Dès le début du mois de février, après un voyage à Alger au cours duquel il fut accueilli par des manifestations d'hostilité de la part de cette extrême droite, Guy Mollet obtempéra. Il nomma comme nouveau gouverneur d'Algérie un socialiste, Robert Lacoste, qui réclama aussitôt des renforts militaires, qu'il obtint sans tarder.
...mais qui accentua la guerre, avec la complicité du PCF.
Le 28 février, tandis que Guy Mollet justifiait à la radio l'envoi de nouvelles troupes en Algérie, L'Humanité titrait: "Guy Mollet aux Algériens: guerre à outrance si vous ne déposez pas les armes" et réclamait qu'il entame des négociations et qu'il réalise la paix. Cette prise de position n'allait rendre que plus scandaleux le vote des pouvoirs spéciaux de ses députés, quelques jours plus tard.
Le 12 mars, le PCF votait la confiance au gouvernement Guy Mollet et lui accordait les pouvoirs spéciaux qu'il réclamait. Lors de son discours à l'Assemblée nationale, Jacques Duclos, au nom du groupe communiste, justifia ce vote en expliquant: "Les pouvoirs spéciaux sont demandés, nous dit-on, pour aboutir rapidement à la paix et pour contraindre, si besoin est, les grands possédants d'Algérie à renoncer à leurs privilèges." Duclos précisait d'ailleurs que "d'autres déclarations différentes ont été faites aussi, et elles sont relatives à des mesures militaires que nous ne saurions approuver", preuve qu'il ne pouvait ignorer ce que cachaient ces "pouvoirs spéciaux".

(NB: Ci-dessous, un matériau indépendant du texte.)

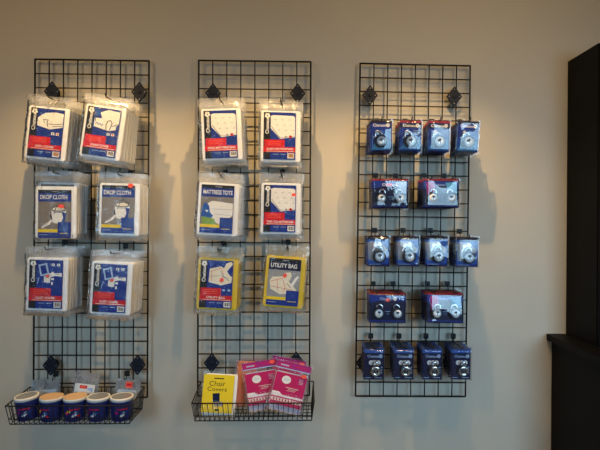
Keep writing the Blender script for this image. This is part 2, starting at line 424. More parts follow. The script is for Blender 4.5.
def art_bagbox(c):
    c.poly([(0.28, 0.18), (0.62, 0.12), (0.72, 0.16), (0.78, 0.06), (0.92, 0.02), (0.98, 0.04), (0.80, 0.22), (0.90, 0.30), (0.98, 0.34), (0.96, 0.46), (0.66, 0.52), (0.26, 0.46)], 'cream')
    c.line([(0.32, 0.24), (0.62, 0.16), (0.72, 0.30), (0.66, 0.46)], 0.002, 'red'); c.line([(0.34, 0.22), (0.36, 0.44)], 0.002, 'red'); c.line([(0.30, 0.34), (0.62, 0.32), (0.86, 0.36)], 0.0022, 'grey')
    c.line([(0.80, 0.22), (0.98, 0.06)], 0.004, 'white'); c.line([(0.60, 0.22), (0.72, 0.34), (0.90, 0.42)], 0.0022, 'ink')
    c.disc(0.66, 0.41, 0.012, 'orange', 10); c.rect(0.70, 0.60, 0.78, 0.64, 'pale'); c.rect(0.86, 0.60, 0.94, 0.64, 'pale')
def grey_label(word, art, dark=False):
    c = Card(LW, LH, 'taupe' if not dark else 'grey')
    c.rect(0, 0, 1, 0.07, 'ink'); c.rect(0, 0.07, 1, 0.245, 'blue' if not dark else 'navy'); c.rect(0.42, 0.028, 0.62, 0.044, 'grey')
    c.text(word, 0.06, 0.105, 0.88 if len(word) < 12 else 0.95, 0.195, 'white', bold=0.02)
    art(c)
    c.rect(0, 0.82, 0.62, 0.885, 'yellow'); c.rect(0, 0.885, 1, 1, 'blue'); c.rect(0.60, 0.67, 1, 1, 'blue')
    for i in range(3): c.rect(0.66, 0.72+0.05*i, 0.90, 0.728+0.05*i, 'royal')
    c.rect(0.05, 0.93, 0.30, 0.94, 'pale'); c.rect(0.66, 0.90, 0.92, 0.912, 'yellow')
    return c
def art_bucket(c):
    c.poly([(0.40, 0.40), (0.86, 0.40), (0.80, 0.68), (0.70, 0.72), (0.44, 0.68)], 'white')
    c.poly([(0.72, 0.46), (0.85, 0.48), (0.80, 0.68), (0.70, 0.68), (0.76, 0.58)], 'blue')
    c.disc(0.62, 0.40, 0.036, 'ink', 18, 0.36); c.disc(0.62, 0.398, 0.032, 'cream', 18, 0.30)
    c.line([(0.40, 0.41), (0.50, 0.47), (0.72, 0.47), (0.86, 0.41)], 0.0022, 'ink')
    c.line([(0.48, 0.50), (0.56, 0.34), (0.74, 0.25)], 0.0035, 'ink'); c.line([(0.66, 0.30), (0.84, 0.38)], 0.002, 'ink')
    c.poly([(0.12, 0.80), (0.10, 0.76), (0.34, 0.66), (0.42, 0.58), (0.46, 0.62), (0.36, 0.72)], 'white')
    c.line([(0.10, 0.77), (0.30, 0.70)], 0.002, 'ink'); c.line([(0.38, 0.52), (0.42, 0.62)], 0.006, 'ink')
def art_tote(c):
    c.poly([(0.22, 0.38), (0.36, 0.33), (0.98, 0.37), (0.98, 0.62), (0.60, 0.82), (0.42, 0.76), (0.28, 0.58)], 'white')
    c.poly([(0.06, 0.44), (0.14, 0.36), (0.26, 0.44), (0.30, 0.58), (0.40, 0.64), (0.30, 0.70), (0.02, 0.66)], 'royal')
    c.poly([(0.06, 0.66), (0.42, 0.70), (0.50, 0.82), (0.06, 0.82)], 'green'); c.poly([(0.14, 0.52), (0.24, 0.54), (0.20, 0.58)], 'white')
    for i in range(2):
        for j in range(3): c.line([(0.42+0.18*j, 0.43+0.12*i), (0.48+0.18*j, 0.43+0.12*i)], 0.003, 'cream')
    c.line([(0.34, 0.50), (0.97, 0.50)], 0.0016, 'grey'); c.line([(0.44, 0.60), (0.94, 0.62)], 0.0016, 'grey')
def art_utility(c):
    c.poly([(0.06, 0.48), (0.14, 0.40), (0.46, 0.38), (0.52, 0.30), (0.70, 0.28), (0.74, 0.36), (0.66, 0.48), (0.84, 0.60), (0.92, 0.66), (0.86, 0.74), (0.40, 0.76), (0.10, 0.66)], 'cream')
    c.line([(0.10, 0.50), (0.44, 0.42), (0.56, 0.60), (0.50, 0.72)], 0.002, 'red'); c.line([(0.12, 0.60), (0.80, 0.66)], 0.002, 'red'); c.line([(0.30, 0.46), (0.34, 0.70)], 0.0018, 'red')
    c.poly([(0.72, 0.56), (0.84, 0.40), (0.94, 0.34), (0.96, 0.38), (0.84, 0.52), (0.78, 0.60)], 'white'); c.line([(0.60, 0.52), (0.74, 0.62)], 0.0022, 'ink')
    c.poly([(0.44, 0.36), (0.54, 0.30), (0.60, 0.36), (0.52, 0.42)], 'orange')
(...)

En fait, la direction du PCF s'engageait à ne pas gêner le gouvernement et à faire accepter sa politique par la population et par les travailleurs du pays. Il espérait que le soutien de ses députés au gouvernement Guy Mollet lui vaudrait, en retour, de réintégrer le jeu politique traditionnel, d'autant que le PCF, dans son souci d'apparaître responsable aux yeux de la bourgeoisie française, parlait de "paix en Algérie", mais se gardait bien de revendiquer le droit du peuple algérien à l'indépendance.

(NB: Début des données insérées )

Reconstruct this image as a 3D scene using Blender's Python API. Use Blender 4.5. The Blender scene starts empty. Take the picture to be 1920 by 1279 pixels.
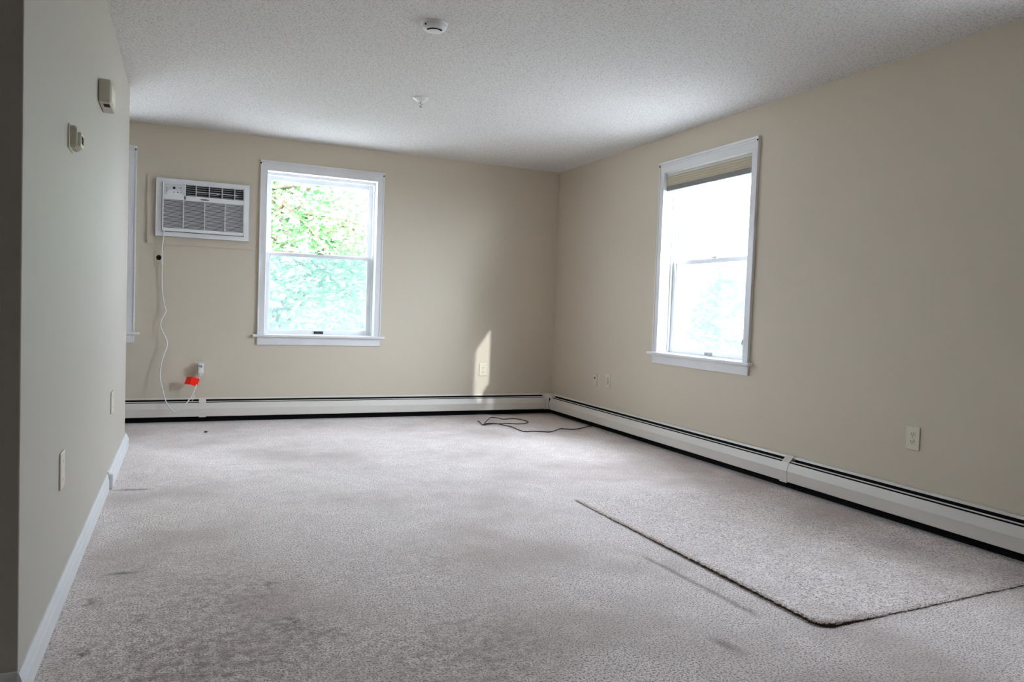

Depuis 1947, avec la Guerre froide, le PCF avait été déclaré infréquentable par tous les autres partis. Après la mort de Staline, en 1953, sa direction avait espéré un changement d'attitude à son égard et n'avait pas ménagé ses offres de services. En vain. En 1954, Pierre Mendès-France avait même refusé d'inclure dans le total des voix pour son investiture celles des députés communistes. Au début de cette année 1956, l'espoir de mettre fin à cet ostracisme passait loin devant tout ce qui concernait le sort du peuple algérien.
Fort de ce chèque en blanc, Guy Mollet allait rapidement intensifier les opérations militaires et il avait d'autant plus besoin de ce soutien que les manifestations de rappelés du contingent qui refusaient de partir se multipliaient, avec l'appui d'une partie de la population, notamment dans les gares.

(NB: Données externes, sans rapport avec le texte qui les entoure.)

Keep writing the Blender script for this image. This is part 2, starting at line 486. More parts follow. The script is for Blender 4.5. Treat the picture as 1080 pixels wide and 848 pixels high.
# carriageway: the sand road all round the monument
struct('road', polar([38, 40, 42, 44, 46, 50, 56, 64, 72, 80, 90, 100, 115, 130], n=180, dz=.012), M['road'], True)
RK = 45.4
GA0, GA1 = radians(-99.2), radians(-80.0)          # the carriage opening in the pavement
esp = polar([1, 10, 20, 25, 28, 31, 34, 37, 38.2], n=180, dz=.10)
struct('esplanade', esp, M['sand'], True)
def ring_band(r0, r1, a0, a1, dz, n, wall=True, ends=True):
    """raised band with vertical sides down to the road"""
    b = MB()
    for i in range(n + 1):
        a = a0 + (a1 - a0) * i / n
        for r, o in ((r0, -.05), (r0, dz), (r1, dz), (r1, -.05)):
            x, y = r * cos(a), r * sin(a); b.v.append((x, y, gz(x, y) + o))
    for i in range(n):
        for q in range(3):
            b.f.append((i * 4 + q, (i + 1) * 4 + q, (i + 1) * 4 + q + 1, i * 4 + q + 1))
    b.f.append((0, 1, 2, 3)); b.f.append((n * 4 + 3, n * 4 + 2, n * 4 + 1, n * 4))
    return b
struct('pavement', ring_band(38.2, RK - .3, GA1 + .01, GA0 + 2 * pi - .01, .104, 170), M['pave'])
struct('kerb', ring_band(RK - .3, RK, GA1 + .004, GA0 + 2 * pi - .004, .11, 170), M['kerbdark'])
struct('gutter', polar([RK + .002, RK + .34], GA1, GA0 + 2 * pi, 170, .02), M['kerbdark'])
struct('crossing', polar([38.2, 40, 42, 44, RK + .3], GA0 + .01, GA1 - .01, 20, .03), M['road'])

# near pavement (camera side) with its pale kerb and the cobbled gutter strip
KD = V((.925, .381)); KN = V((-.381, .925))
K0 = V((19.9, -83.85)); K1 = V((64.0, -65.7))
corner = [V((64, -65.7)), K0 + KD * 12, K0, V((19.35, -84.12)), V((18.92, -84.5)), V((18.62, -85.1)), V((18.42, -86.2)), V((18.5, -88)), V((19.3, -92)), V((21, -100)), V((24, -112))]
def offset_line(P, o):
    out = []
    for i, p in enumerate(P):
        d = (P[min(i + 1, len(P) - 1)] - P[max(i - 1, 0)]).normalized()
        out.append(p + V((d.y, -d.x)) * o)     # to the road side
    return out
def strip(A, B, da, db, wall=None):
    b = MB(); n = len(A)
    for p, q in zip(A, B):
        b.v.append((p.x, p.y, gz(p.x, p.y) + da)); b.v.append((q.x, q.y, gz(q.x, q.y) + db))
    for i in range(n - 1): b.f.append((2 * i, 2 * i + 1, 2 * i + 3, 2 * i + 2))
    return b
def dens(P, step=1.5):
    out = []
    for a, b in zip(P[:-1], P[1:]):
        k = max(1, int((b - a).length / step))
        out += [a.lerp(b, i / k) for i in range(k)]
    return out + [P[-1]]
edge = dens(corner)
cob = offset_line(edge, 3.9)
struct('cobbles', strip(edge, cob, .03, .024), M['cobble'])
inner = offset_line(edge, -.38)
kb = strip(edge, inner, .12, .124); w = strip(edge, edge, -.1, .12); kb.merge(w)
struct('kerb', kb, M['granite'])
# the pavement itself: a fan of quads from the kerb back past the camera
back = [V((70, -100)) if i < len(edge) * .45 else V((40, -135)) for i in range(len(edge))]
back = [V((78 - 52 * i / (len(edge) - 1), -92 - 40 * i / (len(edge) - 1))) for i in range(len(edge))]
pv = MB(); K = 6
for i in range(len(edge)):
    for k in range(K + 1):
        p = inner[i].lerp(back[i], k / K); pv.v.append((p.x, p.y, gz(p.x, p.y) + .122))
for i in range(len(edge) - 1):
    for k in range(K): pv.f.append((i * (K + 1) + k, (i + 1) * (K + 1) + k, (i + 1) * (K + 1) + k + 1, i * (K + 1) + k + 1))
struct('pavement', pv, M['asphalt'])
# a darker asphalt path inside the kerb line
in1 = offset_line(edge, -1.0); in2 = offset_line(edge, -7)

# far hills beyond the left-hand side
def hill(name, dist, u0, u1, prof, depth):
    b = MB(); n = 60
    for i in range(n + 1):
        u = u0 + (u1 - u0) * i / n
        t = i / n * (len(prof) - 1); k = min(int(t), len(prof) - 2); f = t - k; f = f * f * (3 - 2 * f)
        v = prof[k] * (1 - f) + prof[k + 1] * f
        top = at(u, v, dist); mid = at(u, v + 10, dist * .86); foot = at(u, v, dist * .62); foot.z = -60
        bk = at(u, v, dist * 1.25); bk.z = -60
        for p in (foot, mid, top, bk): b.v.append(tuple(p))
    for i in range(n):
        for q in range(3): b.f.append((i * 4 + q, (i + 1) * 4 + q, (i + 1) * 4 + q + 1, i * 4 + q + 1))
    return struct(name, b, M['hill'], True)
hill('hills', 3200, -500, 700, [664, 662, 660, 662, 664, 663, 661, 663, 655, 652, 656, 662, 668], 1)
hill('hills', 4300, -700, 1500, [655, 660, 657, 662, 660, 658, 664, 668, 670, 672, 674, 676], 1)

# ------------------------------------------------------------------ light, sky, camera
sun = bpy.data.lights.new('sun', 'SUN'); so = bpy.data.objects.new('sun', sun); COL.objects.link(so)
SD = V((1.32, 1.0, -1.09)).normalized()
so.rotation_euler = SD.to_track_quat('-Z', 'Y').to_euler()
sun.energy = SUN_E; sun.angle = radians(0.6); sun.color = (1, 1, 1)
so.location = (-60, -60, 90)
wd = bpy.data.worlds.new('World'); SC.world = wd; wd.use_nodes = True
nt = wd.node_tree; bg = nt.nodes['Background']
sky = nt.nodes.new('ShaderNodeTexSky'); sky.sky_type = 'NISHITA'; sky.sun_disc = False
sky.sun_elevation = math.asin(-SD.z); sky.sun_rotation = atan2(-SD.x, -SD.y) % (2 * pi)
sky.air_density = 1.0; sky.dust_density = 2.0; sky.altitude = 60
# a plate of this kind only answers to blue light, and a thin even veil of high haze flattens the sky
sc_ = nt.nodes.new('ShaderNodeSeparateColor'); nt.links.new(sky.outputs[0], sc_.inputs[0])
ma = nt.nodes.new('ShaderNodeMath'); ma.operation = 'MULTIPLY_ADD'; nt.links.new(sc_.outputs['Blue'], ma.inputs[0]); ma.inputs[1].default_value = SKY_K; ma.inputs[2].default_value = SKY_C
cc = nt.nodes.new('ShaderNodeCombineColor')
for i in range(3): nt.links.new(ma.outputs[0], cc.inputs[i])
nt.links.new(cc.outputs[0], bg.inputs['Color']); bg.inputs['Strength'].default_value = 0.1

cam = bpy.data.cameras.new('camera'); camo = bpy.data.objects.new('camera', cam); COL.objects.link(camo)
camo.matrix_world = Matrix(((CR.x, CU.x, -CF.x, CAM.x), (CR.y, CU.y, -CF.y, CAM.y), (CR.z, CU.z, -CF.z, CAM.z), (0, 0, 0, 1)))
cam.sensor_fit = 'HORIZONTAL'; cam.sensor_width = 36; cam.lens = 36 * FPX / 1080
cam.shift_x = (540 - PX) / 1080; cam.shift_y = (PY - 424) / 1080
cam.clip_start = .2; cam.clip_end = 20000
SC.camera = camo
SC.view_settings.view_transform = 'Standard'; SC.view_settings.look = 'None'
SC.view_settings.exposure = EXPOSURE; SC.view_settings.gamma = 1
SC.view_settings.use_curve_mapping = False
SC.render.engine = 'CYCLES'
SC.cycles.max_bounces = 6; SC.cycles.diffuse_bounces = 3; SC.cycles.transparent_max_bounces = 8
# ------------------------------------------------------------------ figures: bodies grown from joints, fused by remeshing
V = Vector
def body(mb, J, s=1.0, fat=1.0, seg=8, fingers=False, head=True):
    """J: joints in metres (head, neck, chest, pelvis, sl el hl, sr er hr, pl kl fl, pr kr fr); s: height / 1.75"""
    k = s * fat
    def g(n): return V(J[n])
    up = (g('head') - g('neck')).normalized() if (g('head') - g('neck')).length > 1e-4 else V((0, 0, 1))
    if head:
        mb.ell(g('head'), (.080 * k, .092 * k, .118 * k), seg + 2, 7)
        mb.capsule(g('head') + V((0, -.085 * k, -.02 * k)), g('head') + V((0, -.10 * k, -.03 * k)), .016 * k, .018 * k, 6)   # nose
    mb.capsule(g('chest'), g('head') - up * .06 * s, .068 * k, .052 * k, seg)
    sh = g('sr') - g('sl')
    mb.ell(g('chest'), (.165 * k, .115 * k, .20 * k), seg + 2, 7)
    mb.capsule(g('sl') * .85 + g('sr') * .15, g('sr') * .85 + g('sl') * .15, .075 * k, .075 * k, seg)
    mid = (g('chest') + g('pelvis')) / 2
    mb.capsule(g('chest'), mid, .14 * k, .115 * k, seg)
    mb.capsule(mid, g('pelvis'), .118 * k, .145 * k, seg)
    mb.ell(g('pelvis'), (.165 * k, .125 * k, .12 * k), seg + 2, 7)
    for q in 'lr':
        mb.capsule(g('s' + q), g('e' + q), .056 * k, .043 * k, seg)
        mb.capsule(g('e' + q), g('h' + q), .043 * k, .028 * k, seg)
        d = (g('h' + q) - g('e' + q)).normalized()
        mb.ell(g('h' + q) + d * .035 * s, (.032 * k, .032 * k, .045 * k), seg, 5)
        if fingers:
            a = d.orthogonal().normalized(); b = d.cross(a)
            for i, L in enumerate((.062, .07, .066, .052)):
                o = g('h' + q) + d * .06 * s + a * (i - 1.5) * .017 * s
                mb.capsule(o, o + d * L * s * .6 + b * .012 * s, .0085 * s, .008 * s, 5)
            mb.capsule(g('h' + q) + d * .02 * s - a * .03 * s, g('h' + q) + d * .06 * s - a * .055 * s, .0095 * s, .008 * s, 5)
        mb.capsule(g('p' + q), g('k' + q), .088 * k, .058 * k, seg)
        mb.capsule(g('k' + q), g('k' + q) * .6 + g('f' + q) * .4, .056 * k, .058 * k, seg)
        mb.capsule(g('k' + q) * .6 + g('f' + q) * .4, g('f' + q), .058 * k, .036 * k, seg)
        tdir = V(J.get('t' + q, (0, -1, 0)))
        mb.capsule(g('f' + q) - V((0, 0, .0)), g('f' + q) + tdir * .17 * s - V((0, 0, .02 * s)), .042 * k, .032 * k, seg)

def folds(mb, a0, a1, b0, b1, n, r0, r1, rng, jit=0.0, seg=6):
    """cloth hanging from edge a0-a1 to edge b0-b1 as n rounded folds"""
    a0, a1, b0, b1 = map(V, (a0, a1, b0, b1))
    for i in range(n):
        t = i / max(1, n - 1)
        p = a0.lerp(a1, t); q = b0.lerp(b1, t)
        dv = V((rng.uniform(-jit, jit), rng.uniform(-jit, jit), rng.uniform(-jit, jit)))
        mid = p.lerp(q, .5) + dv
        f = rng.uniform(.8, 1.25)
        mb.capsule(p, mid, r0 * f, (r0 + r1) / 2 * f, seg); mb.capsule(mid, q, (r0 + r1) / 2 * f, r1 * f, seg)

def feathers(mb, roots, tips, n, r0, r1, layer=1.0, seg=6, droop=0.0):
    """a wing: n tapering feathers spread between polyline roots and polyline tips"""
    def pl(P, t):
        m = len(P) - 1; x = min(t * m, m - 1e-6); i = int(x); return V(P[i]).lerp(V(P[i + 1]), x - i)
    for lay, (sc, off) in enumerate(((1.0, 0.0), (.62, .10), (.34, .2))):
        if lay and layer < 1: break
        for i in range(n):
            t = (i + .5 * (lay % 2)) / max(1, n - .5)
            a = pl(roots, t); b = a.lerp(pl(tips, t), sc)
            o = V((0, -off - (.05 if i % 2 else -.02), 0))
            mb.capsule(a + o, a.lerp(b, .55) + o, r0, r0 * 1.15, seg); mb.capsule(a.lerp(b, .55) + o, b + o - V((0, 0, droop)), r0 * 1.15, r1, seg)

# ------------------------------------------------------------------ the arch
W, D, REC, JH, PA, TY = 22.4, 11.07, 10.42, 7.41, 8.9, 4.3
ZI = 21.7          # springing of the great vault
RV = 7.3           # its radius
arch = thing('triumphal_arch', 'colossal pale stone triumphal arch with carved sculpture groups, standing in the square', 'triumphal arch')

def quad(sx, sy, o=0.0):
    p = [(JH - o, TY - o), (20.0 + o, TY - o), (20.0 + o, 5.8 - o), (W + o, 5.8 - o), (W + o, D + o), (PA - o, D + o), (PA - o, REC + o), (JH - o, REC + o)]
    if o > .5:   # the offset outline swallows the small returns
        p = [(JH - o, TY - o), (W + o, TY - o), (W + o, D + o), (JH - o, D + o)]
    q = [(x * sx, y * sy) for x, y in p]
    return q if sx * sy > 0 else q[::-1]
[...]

La guerre d'Algérie intensifiée
Le 17 mars 1956, Guy Mollet signait avec son ministre de la Défense, Bourgès-Maunoury, celui de la Justice, François Mitterrand, et Robert Lacoste (gouverneur général de l'Algérie) un décret relatif à l'application de la justice militaire en Algérie. Ce décret donnait les pleins pouvoirs à l'armée, qui utilisa la torture à large échelle contre tous ceux qu'elle soupçonnait d'aider le FLN, et les assassina discrètement dans bien des cas. De 200 000 hommes début 1956, les troupes présentes en Algérie passèrent à 450 000 hommes en juillet, afin d'assurer le "quadrillage" de la population que Robert Lacoste réclamait depuis son arrivée en Algérie.
Le slogan électoral "faire la paix", sur lequel les partis du Front Républicain s'étaient fait élire, avait laissé place à une guerre menée de façon de plus en plus féroce contre la population algérienne, avec la complicité tacite de la direction du PCF. Ce n'est finalement qu'en juillet 1956 (mais les rappelés étaient alors en Algérie) que les élus du PCF commencèrent... à voter contre la politique de Guy Mollet.